In the entries below, find the lines that contain the word "Blender" and copy them.

Provided entries »
====
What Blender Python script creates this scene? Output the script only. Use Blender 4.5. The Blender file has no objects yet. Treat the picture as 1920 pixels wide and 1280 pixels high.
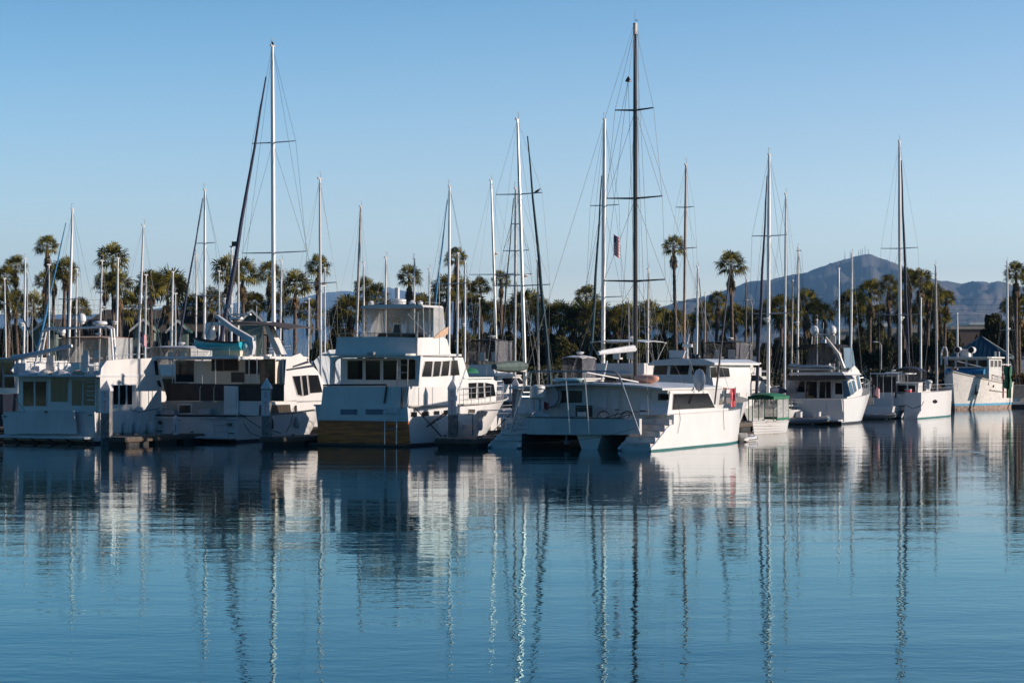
====
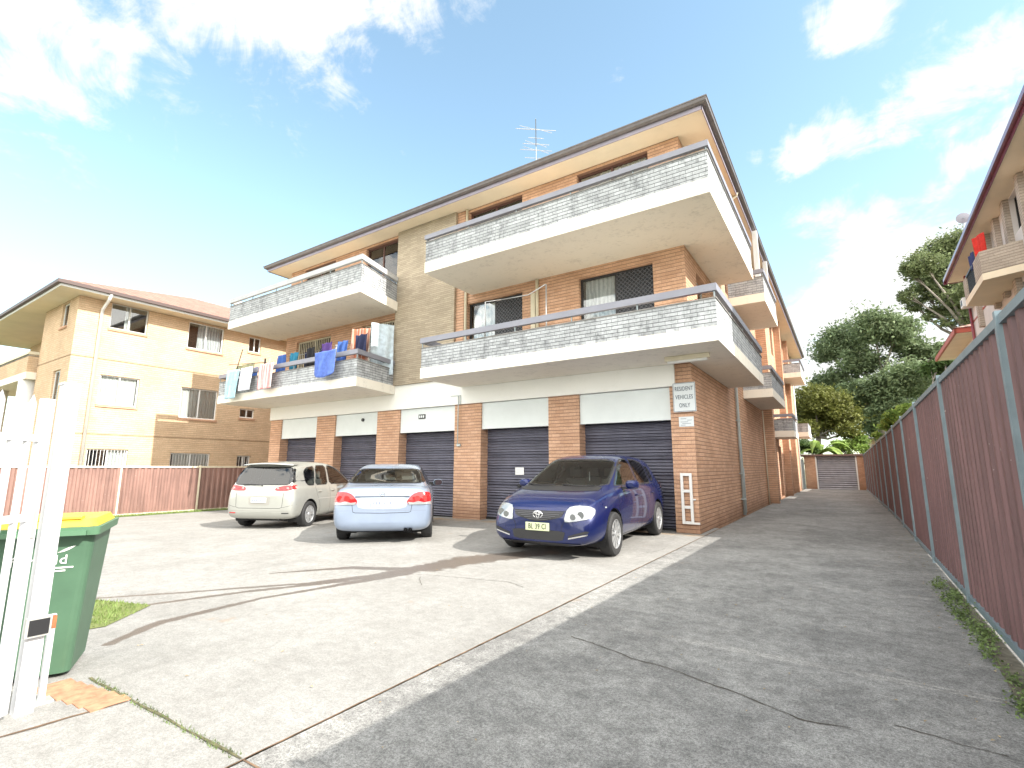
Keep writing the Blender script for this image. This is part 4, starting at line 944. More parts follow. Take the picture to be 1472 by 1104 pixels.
====
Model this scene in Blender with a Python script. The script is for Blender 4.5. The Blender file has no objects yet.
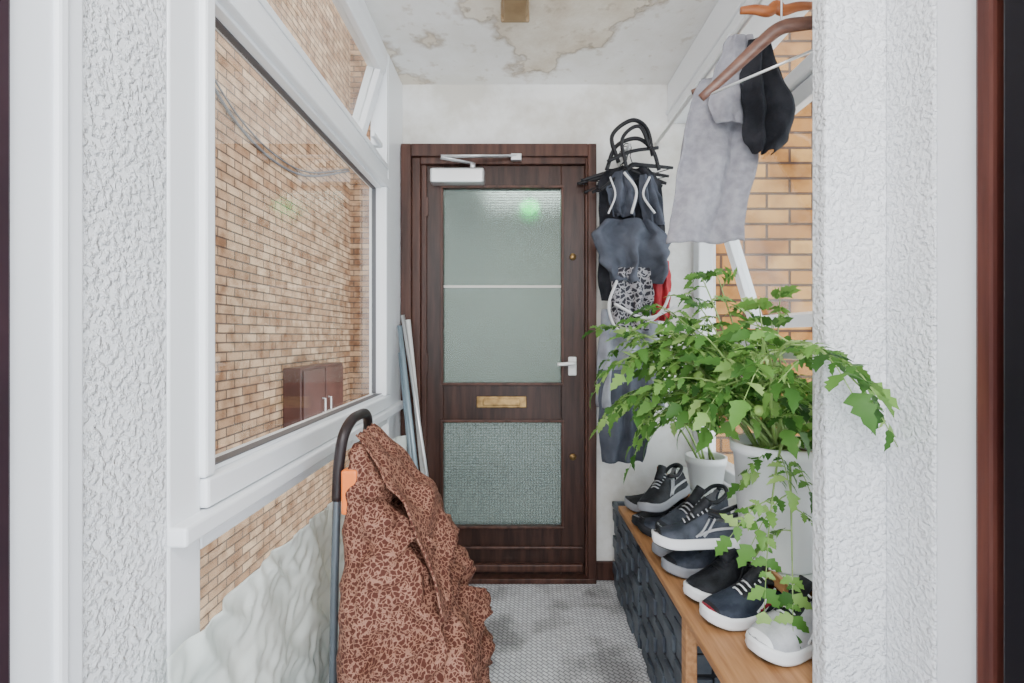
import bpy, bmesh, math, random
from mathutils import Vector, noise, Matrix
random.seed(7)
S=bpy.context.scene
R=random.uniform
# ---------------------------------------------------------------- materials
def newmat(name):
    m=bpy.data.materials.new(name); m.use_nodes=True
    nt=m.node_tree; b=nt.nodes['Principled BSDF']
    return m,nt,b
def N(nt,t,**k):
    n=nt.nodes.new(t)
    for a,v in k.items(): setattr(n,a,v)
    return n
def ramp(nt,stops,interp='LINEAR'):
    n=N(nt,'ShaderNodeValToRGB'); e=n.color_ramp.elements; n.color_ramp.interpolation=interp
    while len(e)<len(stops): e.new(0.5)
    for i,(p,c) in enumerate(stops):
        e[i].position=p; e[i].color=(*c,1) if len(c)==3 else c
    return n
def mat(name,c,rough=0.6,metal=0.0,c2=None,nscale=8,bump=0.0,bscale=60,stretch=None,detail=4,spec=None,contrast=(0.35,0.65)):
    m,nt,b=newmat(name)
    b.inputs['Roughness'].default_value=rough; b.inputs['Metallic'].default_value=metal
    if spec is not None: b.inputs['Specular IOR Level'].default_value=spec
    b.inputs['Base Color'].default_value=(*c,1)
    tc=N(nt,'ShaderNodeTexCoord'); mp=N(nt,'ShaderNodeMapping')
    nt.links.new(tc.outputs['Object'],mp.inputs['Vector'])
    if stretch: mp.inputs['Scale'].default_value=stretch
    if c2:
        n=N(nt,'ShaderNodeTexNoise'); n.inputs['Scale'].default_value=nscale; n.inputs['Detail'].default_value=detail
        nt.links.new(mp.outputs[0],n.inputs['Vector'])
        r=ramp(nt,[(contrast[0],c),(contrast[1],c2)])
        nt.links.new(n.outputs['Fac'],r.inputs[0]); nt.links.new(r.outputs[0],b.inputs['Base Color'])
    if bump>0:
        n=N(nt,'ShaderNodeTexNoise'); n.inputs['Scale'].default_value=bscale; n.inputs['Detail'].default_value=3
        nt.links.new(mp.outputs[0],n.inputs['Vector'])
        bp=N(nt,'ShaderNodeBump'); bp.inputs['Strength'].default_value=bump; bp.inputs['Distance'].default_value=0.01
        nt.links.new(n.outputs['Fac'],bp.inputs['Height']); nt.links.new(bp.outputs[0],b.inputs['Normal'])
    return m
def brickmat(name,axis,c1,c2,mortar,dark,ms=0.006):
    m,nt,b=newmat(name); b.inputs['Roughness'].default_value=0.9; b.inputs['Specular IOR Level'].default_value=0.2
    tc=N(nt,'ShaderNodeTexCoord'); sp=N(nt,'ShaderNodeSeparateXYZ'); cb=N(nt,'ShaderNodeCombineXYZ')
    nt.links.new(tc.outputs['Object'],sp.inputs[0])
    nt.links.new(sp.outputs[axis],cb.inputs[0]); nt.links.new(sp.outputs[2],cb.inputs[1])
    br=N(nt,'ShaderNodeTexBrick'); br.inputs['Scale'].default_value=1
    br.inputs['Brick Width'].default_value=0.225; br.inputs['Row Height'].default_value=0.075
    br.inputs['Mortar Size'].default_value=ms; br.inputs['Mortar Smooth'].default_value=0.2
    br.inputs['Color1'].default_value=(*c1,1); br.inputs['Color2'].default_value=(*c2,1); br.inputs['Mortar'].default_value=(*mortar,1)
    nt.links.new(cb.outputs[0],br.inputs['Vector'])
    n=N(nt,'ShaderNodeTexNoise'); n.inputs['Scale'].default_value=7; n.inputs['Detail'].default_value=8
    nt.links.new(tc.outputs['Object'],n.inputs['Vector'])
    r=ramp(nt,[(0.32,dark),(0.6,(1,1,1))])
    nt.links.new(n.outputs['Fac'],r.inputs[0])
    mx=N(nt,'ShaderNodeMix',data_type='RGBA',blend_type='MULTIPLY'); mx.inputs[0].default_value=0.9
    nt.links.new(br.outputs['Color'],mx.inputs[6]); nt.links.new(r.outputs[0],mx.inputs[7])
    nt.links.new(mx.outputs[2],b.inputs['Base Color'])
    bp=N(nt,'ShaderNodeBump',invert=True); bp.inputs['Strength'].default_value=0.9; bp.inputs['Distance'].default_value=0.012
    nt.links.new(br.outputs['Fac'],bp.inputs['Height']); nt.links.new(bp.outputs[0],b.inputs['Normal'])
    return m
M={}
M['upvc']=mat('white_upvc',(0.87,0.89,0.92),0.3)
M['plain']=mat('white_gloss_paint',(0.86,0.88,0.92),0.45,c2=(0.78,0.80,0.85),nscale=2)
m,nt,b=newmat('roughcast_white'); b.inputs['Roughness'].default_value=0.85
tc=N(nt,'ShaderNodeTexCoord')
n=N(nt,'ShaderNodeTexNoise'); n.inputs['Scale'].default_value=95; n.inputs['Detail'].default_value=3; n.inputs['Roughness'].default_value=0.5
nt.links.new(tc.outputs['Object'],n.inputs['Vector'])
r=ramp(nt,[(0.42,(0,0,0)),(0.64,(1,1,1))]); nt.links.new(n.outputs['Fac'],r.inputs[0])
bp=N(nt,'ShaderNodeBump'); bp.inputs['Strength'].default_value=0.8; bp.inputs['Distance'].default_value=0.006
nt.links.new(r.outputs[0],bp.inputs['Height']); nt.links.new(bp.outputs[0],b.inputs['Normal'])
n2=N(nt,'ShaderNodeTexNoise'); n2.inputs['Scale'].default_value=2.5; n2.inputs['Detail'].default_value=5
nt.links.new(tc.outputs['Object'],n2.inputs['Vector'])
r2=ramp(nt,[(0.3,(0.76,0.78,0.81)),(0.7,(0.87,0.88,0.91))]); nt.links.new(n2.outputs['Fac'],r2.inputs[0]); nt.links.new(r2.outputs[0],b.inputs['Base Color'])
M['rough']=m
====
Response »
What Blender Python script creates this scene? Output the script only. Use Blender 4.5. The Blender file has no objects yet. Treat the picture as 1920 pixels wide and 1280 pixels high.
Keep writing the Blender script for this image. This is part 4, starting at line 944. More parts follow. Take the picture to be 1472 by 1104 pixels.
Model this scene in Blender with a Python script. The script is for Blender 4.5. The Blender file has no objects yet.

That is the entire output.